(SUPPLIED INFORMATION)

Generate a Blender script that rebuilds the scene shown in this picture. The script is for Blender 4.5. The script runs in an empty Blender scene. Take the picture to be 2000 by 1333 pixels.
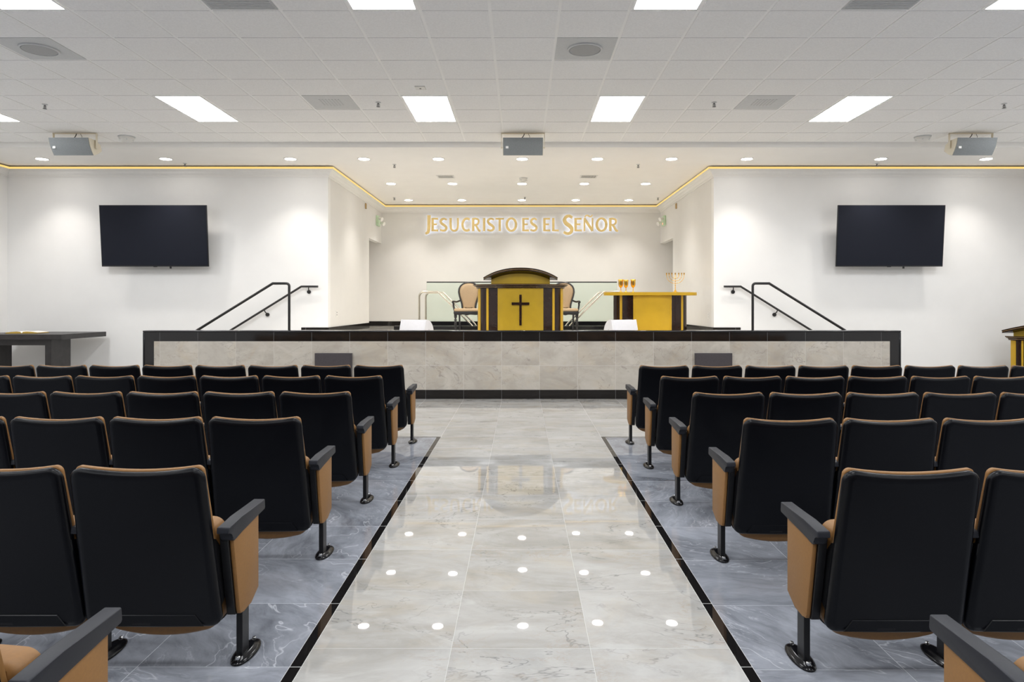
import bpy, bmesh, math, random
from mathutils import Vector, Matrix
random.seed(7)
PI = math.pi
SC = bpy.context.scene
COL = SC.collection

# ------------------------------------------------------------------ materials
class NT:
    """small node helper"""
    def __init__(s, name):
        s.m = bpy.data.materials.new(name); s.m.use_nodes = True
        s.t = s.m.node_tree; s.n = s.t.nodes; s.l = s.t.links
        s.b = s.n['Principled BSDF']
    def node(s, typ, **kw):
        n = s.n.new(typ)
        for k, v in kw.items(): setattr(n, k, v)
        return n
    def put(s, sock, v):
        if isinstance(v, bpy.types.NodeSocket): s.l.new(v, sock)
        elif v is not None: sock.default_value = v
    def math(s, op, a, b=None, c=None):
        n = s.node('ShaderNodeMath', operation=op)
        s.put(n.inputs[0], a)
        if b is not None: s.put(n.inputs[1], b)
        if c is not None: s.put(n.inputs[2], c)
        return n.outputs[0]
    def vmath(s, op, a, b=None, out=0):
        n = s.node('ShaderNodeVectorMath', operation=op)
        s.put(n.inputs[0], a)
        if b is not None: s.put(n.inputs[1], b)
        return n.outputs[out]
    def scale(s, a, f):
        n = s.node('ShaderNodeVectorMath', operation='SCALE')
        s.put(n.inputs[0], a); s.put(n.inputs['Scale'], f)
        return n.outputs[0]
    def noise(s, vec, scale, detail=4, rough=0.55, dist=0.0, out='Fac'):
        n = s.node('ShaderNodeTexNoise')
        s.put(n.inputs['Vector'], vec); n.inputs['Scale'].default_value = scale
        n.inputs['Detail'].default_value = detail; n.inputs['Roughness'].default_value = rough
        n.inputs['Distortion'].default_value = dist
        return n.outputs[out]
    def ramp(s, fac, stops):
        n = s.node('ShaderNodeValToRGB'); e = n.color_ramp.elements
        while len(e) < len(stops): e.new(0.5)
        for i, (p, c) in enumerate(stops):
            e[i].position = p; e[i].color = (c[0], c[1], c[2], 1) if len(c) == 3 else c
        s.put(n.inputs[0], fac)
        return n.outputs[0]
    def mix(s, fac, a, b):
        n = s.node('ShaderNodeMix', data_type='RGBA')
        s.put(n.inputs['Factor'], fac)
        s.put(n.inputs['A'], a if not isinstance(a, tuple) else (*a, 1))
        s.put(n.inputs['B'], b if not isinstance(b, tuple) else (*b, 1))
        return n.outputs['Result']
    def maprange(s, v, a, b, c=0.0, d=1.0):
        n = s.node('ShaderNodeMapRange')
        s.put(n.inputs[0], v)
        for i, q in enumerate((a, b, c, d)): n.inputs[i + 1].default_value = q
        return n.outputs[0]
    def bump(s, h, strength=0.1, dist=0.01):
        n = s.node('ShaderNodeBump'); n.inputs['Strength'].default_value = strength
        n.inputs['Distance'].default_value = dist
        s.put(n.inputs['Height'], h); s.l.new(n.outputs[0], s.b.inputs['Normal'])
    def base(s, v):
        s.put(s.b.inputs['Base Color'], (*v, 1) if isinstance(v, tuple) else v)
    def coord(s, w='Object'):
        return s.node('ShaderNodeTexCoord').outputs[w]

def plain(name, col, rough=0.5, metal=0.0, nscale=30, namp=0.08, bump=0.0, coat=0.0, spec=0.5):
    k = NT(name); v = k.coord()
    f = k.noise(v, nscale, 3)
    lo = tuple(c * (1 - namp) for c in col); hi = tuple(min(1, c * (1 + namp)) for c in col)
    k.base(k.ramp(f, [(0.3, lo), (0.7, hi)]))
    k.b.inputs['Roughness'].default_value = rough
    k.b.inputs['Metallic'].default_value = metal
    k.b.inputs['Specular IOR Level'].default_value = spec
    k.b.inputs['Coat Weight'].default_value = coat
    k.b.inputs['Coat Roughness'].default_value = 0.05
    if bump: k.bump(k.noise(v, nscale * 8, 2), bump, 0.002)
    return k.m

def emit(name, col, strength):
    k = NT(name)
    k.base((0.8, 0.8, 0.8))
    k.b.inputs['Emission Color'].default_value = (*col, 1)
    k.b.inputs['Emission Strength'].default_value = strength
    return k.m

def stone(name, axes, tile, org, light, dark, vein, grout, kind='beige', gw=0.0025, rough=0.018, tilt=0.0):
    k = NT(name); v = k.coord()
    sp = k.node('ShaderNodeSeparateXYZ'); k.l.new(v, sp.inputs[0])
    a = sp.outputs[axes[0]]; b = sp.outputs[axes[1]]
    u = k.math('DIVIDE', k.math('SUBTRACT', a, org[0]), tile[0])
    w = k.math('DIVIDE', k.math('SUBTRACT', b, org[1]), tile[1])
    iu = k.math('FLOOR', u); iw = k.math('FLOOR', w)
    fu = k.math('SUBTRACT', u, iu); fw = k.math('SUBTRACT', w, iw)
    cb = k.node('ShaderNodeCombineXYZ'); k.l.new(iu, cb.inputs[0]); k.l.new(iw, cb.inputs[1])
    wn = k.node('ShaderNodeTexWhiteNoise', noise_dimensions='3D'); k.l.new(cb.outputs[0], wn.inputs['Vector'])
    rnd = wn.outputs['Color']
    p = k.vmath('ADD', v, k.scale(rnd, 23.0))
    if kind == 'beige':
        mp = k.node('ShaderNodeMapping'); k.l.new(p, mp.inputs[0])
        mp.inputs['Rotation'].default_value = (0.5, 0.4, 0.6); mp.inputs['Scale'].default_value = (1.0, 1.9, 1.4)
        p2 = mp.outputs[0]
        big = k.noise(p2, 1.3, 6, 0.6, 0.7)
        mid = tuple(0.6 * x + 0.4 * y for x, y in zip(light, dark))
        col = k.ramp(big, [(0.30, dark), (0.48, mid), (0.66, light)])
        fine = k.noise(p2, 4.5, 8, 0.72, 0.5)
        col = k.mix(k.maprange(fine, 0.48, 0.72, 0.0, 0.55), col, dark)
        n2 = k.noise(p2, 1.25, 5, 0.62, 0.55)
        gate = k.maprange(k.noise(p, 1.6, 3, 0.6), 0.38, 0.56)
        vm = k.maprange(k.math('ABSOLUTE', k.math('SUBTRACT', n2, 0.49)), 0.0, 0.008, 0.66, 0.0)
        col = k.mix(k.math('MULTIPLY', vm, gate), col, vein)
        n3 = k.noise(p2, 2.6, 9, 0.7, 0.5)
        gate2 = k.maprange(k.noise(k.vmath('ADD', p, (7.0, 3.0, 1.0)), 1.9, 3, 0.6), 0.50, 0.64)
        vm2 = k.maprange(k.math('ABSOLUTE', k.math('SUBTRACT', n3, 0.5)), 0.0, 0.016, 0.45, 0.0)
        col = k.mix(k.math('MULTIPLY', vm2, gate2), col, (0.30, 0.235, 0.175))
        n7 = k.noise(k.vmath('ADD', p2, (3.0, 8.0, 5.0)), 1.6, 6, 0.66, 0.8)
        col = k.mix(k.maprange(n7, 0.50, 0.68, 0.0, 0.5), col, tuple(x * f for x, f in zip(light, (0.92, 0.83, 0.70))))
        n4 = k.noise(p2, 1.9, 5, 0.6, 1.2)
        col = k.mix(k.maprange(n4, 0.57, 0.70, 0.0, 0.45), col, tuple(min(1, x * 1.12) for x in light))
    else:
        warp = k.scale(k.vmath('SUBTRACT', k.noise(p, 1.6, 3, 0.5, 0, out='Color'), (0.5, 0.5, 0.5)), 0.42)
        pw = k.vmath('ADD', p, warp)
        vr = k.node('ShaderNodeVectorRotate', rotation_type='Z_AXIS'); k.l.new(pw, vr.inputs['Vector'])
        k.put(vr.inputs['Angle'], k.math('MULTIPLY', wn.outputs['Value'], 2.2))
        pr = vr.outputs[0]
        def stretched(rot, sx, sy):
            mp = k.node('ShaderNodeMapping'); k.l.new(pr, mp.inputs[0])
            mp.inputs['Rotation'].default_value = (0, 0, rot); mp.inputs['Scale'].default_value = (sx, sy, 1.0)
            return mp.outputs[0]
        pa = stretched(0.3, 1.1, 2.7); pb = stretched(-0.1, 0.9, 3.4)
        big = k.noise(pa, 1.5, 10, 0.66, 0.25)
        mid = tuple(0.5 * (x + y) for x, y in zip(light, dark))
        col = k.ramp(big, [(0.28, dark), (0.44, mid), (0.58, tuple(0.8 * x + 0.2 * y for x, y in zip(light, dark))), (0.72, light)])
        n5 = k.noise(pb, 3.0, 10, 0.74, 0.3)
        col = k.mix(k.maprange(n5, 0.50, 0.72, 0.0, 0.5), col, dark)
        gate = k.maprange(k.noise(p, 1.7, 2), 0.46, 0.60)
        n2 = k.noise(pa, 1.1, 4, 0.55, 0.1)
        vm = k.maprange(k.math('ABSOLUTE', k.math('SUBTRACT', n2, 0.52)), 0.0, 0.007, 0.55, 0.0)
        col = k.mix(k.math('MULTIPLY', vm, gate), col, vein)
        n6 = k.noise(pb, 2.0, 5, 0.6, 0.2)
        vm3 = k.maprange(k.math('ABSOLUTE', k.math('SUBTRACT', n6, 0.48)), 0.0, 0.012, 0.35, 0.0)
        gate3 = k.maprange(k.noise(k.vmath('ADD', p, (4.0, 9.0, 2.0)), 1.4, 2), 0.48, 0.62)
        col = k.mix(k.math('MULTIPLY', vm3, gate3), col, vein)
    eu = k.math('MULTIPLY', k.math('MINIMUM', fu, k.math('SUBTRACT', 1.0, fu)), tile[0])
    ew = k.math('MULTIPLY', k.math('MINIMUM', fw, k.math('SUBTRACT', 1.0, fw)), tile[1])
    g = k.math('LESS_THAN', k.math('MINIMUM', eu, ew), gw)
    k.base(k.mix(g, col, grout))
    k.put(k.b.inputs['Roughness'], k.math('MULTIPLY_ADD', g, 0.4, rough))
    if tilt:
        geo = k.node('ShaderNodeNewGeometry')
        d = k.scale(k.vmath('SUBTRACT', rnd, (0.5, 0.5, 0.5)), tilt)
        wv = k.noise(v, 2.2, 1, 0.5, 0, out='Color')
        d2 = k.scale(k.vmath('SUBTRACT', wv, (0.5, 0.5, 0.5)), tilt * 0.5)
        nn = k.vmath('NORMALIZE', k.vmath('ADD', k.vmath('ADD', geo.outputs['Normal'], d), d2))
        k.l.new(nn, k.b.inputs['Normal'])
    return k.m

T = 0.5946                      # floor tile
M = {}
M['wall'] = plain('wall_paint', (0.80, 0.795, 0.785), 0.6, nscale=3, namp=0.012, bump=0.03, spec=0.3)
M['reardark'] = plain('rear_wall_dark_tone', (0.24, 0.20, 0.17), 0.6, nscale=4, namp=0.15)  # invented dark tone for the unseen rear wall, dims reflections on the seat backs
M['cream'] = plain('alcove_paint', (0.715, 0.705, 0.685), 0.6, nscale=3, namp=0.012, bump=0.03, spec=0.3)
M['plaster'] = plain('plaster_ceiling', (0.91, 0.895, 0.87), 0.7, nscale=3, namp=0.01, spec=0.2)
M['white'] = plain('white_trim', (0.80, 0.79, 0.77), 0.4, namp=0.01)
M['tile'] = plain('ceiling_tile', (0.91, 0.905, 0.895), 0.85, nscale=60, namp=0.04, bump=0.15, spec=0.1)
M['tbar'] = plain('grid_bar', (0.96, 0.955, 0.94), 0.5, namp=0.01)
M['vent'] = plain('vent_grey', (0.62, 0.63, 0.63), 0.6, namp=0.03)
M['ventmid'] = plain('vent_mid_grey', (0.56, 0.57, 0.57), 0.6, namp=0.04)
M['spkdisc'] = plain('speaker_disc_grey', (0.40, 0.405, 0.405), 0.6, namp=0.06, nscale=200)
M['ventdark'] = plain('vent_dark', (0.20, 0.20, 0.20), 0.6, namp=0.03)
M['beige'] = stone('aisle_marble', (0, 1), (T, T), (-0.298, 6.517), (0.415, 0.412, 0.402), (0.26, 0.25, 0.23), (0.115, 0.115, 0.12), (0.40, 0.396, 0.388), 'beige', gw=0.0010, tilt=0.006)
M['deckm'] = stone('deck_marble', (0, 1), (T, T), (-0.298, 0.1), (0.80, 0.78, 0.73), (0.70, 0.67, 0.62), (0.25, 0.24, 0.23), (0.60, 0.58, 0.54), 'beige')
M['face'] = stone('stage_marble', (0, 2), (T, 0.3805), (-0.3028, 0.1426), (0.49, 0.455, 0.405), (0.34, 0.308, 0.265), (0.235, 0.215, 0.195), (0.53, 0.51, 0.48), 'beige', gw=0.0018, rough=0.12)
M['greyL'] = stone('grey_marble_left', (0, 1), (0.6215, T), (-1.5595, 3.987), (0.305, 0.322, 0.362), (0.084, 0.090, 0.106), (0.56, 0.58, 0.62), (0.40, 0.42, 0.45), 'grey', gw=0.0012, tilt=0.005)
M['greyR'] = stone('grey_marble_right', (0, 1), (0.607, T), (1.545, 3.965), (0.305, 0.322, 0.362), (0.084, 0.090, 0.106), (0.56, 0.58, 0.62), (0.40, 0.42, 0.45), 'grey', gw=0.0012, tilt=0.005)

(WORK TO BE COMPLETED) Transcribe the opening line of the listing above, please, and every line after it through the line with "COL = SC.collection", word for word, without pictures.

(FINISHED TASK)
Generate a Blender script that rebuilds the scene shown in this picture. The script is for Blender 4.5. The script runs in an empty Blender scene. Take the picture to be 2000 by 1333 pixels.
import bpy, bmesh, math, random
from mathutils import Vector, Matrix
random.seed(7)
PI = math.pi
SC = bpy.context.scene
COL = SC.collection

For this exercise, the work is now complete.